Adilson Carvalho

Há filmes que ganham a eternidade com uma mensagem capaz de tocar cada um de nós de uma forma bem específica. No caso de Luzes da Ribalta (Limelight, 1952), percebo que por debaixo da melancolia do roteiro há um sinal dizendo que devemos aproveitar a vida ainda que está nos desafie, nos teste, e até nos empurre para longe de nossos sonhos. Perseveramos, diz a história de amor fraterno entre Calvero (Charles Chaplin) e Thereza (Claire Bloom). O filme começa com ele, um palhaço afastado dos palcos do vaudeville da Londres dos idos de 1914, bêbado mas ainda incrivelmente humano ao salvar Thereza (Bloom) do suicídio. Ambos são almas gêmeas, cheios de talento mas abandonados pela sorte, ignorados pela sociedade que os rejeita. Ele bebe para suportar a dor de não conseguir mas se conectar com o público graças a um etarismo cruel, e ela pensa em se matar por não suportar uma inexplicável perda dos movimentos das pernas, fatal para uma bailarina.

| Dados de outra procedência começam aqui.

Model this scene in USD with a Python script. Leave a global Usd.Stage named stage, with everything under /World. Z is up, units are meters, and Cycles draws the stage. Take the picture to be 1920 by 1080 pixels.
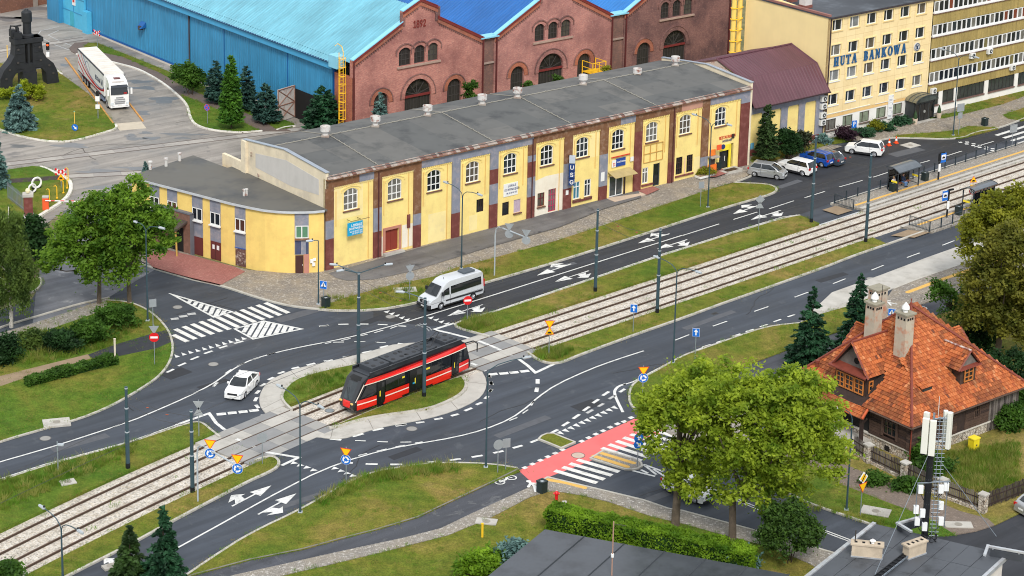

Ambos se amparam um no outro, cuidam um do outro, a fraqueza de um despertando a força do outro. O amor está acima das noções carnais, é espiritual, é fraternal e raro já nos dias em que Chaplin filmou a história que roteirizou, dirigiu e co-protagonizou ao lado de uma adorável Claire Bloom, hoje aos 94 anos, única membro sobrevivente do elenco. Luzes da Ribalta transparece ser o canto do cisne de Chaplin, mas é seu antepenúltimo filme, que a América McCarthista rejeitaria já que Chaplin foi praticamente expulso dos Estados Unidos na época. Ainda assim, o filme deu a Sir Charles Chaplin o Oscar de trilha sonora, sendo o único Oscar competitivo que ele recebeu. Chaplin compôs a belíssima Eternally, que logo no ano seguinte ganhou letra em Português composta por Braguinha. Esta versão já foi gravada por Nora Ney, José Augusto e Maria Bethânia, chegando a ser vertida para samba enredo da Beija-Flor por Joãozinho Trinta, intitulada As Mágicas Luzes da Ribalta.

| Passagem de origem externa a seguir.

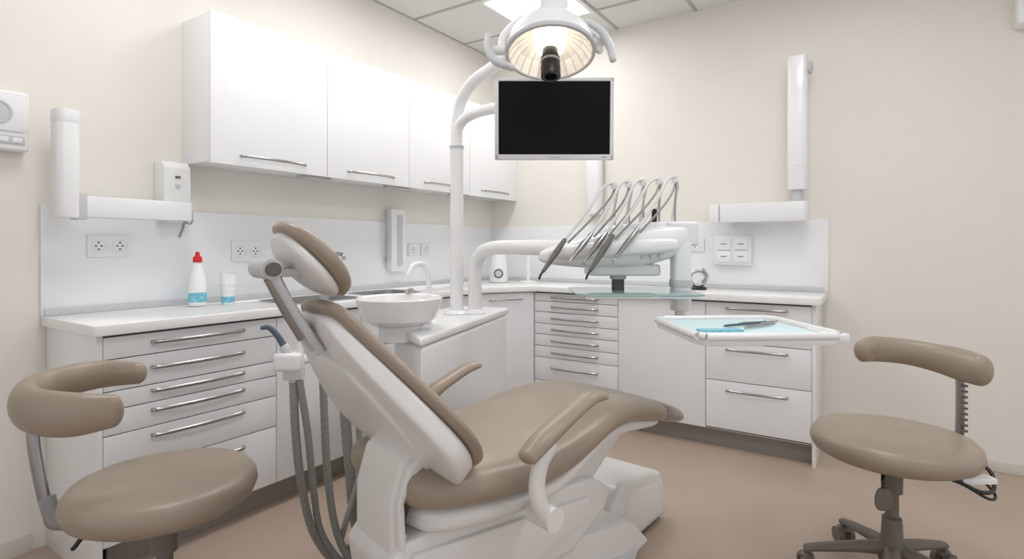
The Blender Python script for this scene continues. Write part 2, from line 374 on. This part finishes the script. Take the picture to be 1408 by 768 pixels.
# ---------------------------------------------------------------- operating light
g=grp('dental_operating_light',(1.085,-1.824,0),33.5)
lathe('pole_flange',[(.062,.90),(.065,.905),(.05,.915),(.036,.922)],M_enamel,g)
cyl('lower_pole',(0,0,.905),(0,0,1.755),.034,M_enamel,g,seg=32)
lathe('pole_joint',[(.036,1.745),(.038,1.75),(.038,1.762),(.031,1.768)],M_lgrey,g)
sweep('upper_arm',[(0,0,1.75),(0,0,1.88),(.02,-.015,1.98),(.09,-.09,2.065),(.20,-.22,2.10),(.33,-.45,2.13),(.44,-.76,2.17)],.030,M_enamel,g,seg=24)
lathe('arm_end_joint',[(.03,2.02),(.04,2.04),(.042,2.10),(.05,2.13),(.05,2.22),(.04,2.25),(.015,2.255)],M_plast,g,loc=(.44,-.80,0))
lx,ly,lz=.42,-.88,1.93
L=Matrix.Translation((lx,ly,lz))@Matrix.Rotation(R(-17),4,'X')
lathe('lamp_housing',[(.15,-.004),(.158,0),(.157,.025),(.145,.065),(.115,.10),(.075,.122),(.03,.13),(.028,.14),(.001,.142)],M_plast,g,mx=L,seg=48,cap=False)
lathe('lamp_reflector',[(.149,-.002),(.142,.012),(.120,.045),(.08,.072),(.001,.080)],M_reflect,g,mx=L,seg=24,sharp=5,cap=False)
lathe('lamp_rim',[(.147,-.003),(.150,-.007),(.160,-.005),(.163,.004),(.159,.012)],M_lgrey,g,mx=L,seg=48,cap=False)
for k in range(24):
    a=R(15*k)
    sweep('reflector_rib_%d'%k,[(.145*math.cos(a),.145*math.sin(a),-.001),(.120*math.cos(a),.120*math.sin(a),.040),(.078*math.cos(a),.078*math.sin(a),.068)],.0014,M_lgrey,g,seg=5,sub=2,mx=L)
lathe('bulb_glow_ring',[(.030,.012),(.05,.016),(.056,.04),(.03,.06)],M_bulb,g,mx=L,seg=32)
lathe('bulb_shield',[(.022,.06),(.029,.055),(.029,-.015),(.033,-.016),(.033,-.055),(.035,-.056),(.035,-.095),(.022,-.096),(.02,-.08),(.002,-.078)],M_black,g,mx=L,seg=32)
lathe('shield_ring',[(.0335,-.03),(.0345,-.032),(.0345,-.038),(.0335,-.04)],M_grey,g,mx=L,seg=32)
sweep('yoke',[(lx-.175,ly,lz+.01),(lx-.165,ly+.02,lz+.07),(lx-.10,ly+.05,lz+.14),(lx,ly+.07,lz+.17),(lx+.10,ly+.05,lz+.14),(lx+.165,ly+.02,lz+.07),(lx+.175,ly,lz+.01)],.013,M_plast,g,rnd=True)
cyl('yoke_pivot_1',(lx-.15,ly,lz+.01),(lx-.205,ly,lz+.01),.016,M_plast,g)
cyl('yoke_pivot_2',(lx+.14,ly,lz+.04),(lx+.19,ly,lz+.04),.016,M_plast,g)
sweep('grip_1',[(lx-.222,ly-.02,lz+.055),(lx-.220,ly-.04,lz-.0),(lx-.19,ly-.07,lz-.052),(lx-.138,ly-.09,lz-.08)],[.011,.014,.015,.012],M_lgrey,g,rnd=True)
sweep('grip_2',[(lx+.13,ly-.02,lz+.105),(lx+.175,ly-.03,lz+.068),(lx+.202,ly-.05,lz+.01),(lx+.21,ly-.07,lz-.045)],[.011,.014,.015,.012],M_lgrey,g,rnd=True)
# ---------------------------------------------------------------- monitor
g=grp('computer_monitor',(1.747,-1.985,0),33.5)
T=Matrix.Translation((0,0,1.785))@Matrix.Rotation(R(3),4,'X')
box('housing',(-.252,0,-.172),(.252,.03,.172),M_bezel,g,bev=.006,mx=T)
box('rear_bulge',(-.17,.03,-.11),(.17,.055,.11),M_bezel,g,bev=.012,mx=T)
box('bezel_left',(-.252,-.008,-.172),(-.236,.002,.172),M_bezel,g,bev=.003,mx=T)
box('bezel_right',(.236,-.008,-.172),(.252,.002,.172),M_bezel,g,bev=.003,mx=T)
box('bezel_top',(-.252,-.008,.157),(.252,.002,.172),M_bezel,g,bev=.003,mx=T)
box('bezel_bottom',(-.252,-.008,-.172),(.252,.002,-.15),M_bezel,g,bev=.003,mx=T)
box('screen',(-.237,-.003,-.151),(.237,.0005,.158),M_screen,g,bev=0,mx=T)
box('badge',(-.03,-.009,-.165),(.03,-.0075,-.159),M_lgrey,g,bev=0,mx=T)
box('power_key',(.2,-.009,-.164),(.222,-.0075,-.160),M_grey,g,bev=0,mx=T)
sweep('arm',[(-.463,.5,1.70),(-.462,.498,1.80),(-.445,.48,1.87),(-.38,.42,1.905),(-.25,.27,1.90),(-.08,.13,1.86),(0,.075,1.80),(0,.05,1.785)],.027,M_enamel,g,seg=20)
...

O filme foi originalmente concebido por Sir Charles Chaplin como um romance intitulado Footlights, mas o eterno Carlitos desistiu do formato e o transformou em roteiro de filme, trabalhando durante dois anos e meio no processo, e depois dedicando mais nove meses à trilha sonora. No elenco ainda chamou seu filho Sydney Chaplin para o papel de Neville, um jovem compositor por quem Thereza se apaixona. Outros filhos de Chaplin fazem curtas aparições também. O filme marcou a primeira e única vez que Chaplin divide a cena com o icônico Buster Keaton, para muitos seu grande rival como comediante da era do cinema mudo. Foi o próprio Chaplin quem convidou Keaton para uma participação no filme. Luzes da Ribalta também foi o último filme de Edna Purviance, com quem fez vários filmes e que Chaplin manteve em sua folha de pagamento até o final da vida dela.

O filme veio a ser exibido nos Estados Unidos somente em 1972, quando Chaplin aceitou voltar ao país para ser homenageado, mea culpa de uma América neurótica que não soube valorizar a genialidade Chapliniana. O filme permanece hoje como uma sensível parábola da efemeridade da vida, do sucesso e a certeza de que o ideal de um amor sempre renascerá em algum lugar. Uma obra prima !!!